Though things didn’t necessarily get easier for me after that and I still continued to know hardship and pain, I found comfort in knowing He was there all along. When both Nonnie and Pops passed away in my last years of high school, and in the world’s eyes I had no one left, the Lord has used all of it to teach me so much about who He is. When they were both getting sick, my prayer was that they had to be okay because, otherwise, everything was going to fall apart. But through it, God showed me that He is the only one who can fully provide for me. You can’t cling to things of the world for safety and security, because those things fade so quickly.

My prayer for the campers this summer is that they come to know that He is the only thing that will be enough. I am an orphan; we are all orphans. But God has adopted us into his family. While our earthly families might fail us, He is everything that we need. He is the only one that can fulfill and satisfy all of us.

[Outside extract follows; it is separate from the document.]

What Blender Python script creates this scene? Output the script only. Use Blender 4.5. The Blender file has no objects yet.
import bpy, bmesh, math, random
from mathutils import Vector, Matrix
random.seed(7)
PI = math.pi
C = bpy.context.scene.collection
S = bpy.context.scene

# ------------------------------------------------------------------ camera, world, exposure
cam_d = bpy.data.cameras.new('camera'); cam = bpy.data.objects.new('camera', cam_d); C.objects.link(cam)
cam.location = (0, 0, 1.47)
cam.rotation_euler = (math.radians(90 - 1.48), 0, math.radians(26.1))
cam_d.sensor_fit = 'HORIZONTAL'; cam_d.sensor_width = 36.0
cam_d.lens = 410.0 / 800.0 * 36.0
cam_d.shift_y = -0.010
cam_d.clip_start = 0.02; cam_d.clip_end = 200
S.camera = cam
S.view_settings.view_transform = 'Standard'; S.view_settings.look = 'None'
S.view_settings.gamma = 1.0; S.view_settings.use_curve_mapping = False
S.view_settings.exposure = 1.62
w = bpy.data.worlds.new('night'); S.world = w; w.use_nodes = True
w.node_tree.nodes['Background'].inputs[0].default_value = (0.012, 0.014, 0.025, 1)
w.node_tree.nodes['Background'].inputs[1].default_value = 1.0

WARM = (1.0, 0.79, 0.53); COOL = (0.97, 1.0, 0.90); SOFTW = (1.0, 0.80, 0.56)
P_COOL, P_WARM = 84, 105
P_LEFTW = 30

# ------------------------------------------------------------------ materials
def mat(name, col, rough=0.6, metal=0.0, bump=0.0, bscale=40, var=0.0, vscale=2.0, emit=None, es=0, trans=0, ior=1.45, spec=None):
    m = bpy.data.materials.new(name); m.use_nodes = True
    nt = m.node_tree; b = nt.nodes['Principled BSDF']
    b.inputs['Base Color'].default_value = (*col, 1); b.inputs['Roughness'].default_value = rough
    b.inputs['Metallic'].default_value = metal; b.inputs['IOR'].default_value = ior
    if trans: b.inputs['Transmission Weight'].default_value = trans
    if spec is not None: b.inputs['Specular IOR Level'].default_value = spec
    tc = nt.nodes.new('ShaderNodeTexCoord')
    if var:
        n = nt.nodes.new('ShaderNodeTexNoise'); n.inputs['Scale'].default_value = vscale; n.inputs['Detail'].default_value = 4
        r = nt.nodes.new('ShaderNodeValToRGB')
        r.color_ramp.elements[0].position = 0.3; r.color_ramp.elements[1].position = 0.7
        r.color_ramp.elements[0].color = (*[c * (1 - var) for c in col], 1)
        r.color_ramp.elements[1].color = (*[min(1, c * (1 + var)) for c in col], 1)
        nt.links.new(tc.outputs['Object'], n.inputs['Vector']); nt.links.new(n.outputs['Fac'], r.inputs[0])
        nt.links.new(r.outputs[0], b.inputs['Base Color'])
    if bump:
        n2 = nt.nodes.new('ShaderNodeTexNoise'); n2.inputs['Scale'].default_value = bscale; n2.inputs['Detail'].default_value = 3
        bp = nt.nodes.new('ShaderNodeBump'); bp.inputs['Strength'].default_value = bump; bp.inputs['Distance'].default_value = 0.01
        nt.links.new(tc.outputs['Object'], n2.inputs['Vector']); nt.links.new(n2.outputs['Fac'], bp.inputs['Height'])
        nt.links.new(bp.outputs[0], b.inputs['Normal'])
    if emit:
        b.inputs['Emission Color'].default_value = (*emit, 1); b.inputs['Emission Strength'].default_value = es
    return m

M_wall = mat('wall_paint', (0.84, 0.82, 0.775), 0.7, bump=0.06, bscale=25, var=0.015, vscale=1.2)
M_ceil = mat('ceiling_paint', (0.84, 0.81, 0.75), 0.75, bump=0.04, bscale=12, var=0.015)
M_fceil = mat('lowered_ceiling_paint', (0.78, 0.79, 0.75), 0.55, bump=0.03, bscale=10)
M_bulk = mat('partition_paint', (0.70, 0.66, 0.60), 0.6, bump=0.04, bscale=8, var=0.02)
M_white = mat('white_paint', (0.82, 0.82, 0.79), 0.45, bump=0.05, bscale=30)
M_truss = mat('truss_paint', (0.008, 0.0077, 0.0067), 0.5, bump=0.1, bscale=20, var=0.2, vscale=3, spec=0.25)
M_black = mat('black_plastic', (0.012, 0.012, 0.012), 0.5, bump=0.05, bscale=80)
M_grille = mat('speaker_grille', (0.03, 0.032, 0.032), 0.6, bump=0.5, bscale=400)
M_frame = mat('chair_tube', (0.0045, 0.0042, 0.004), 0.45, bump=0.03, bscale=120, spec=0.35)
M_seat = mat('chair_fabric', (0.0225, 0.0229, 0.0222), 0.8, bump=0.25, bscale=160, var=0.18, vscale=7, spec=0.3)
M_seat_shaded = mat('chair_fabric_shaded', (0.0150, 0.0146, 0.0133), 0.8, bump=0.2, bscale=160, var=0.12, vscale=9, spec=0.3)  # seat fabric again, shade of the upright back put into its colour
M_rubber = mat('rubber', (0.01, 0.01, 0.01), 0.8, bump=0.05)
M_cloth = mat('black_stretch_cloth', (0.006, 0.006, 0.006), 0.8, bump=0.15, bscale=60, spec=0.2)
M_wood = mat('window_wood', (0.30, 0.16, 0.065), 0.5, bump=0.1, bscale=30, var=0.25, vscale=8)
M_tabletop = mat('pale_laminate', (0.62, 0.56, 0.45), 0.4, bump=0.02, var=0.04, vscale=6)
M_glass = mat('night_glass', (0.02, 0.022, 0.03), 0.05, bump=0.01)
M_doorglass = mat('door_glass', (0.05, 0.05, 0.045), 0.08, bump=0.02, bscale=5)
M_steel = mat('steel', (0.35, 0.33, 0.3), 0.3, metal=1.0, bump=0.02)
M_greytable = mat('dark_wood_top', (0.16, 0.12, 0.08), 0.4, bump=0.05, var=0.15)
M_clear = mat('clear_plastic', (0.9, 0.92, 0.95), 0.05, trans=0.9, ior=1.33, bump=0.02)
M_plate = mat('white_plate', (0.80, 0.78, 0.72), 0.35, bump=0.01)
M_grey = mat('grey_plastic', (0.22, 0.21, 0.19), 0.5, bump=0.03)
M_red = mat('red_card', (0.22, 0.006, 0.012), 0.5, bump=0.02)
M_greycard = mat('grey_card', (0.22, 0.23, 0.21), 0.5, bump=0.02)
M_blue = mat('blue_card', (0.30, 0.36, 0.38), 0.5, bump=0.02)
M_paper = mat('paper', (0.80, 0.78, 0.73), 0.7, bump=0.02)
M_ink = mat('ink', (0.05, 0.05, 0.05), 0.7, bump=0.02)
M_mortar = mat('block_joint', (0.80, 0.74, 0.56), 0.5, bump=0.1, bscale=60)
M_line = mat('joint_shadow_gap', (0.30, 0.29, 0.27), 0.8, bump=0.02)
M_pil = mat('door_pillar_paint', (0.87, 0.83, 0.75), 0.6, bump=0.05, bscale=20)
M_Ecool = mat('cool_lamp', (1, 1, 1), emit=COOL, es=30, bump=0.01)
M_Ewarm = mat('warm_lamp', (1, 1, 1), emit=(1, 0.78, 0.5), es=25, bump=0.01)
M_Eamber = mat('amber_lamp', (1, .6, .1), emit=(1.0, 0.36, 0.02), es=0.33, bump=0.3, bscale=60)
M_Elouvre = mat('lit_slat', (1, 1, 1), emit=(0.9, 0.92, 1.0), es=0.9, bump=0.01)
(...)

Every camper has their own story. Some look nothing like mine; some look a lot like mine. Whatever their story, every one of them needs to hear of the saving power of Jesus, who considered each of them specifically worth dying for.

I’m thankful for God’s sovereignty in my life. I’m blessed to be in His family.

And that is why I work here.

In love he predestined us for adoption to sonship through Jesus Christ, in accordance with his pleasure and will – to the praise of his glorious grace, which he has freely given us in the One he loves.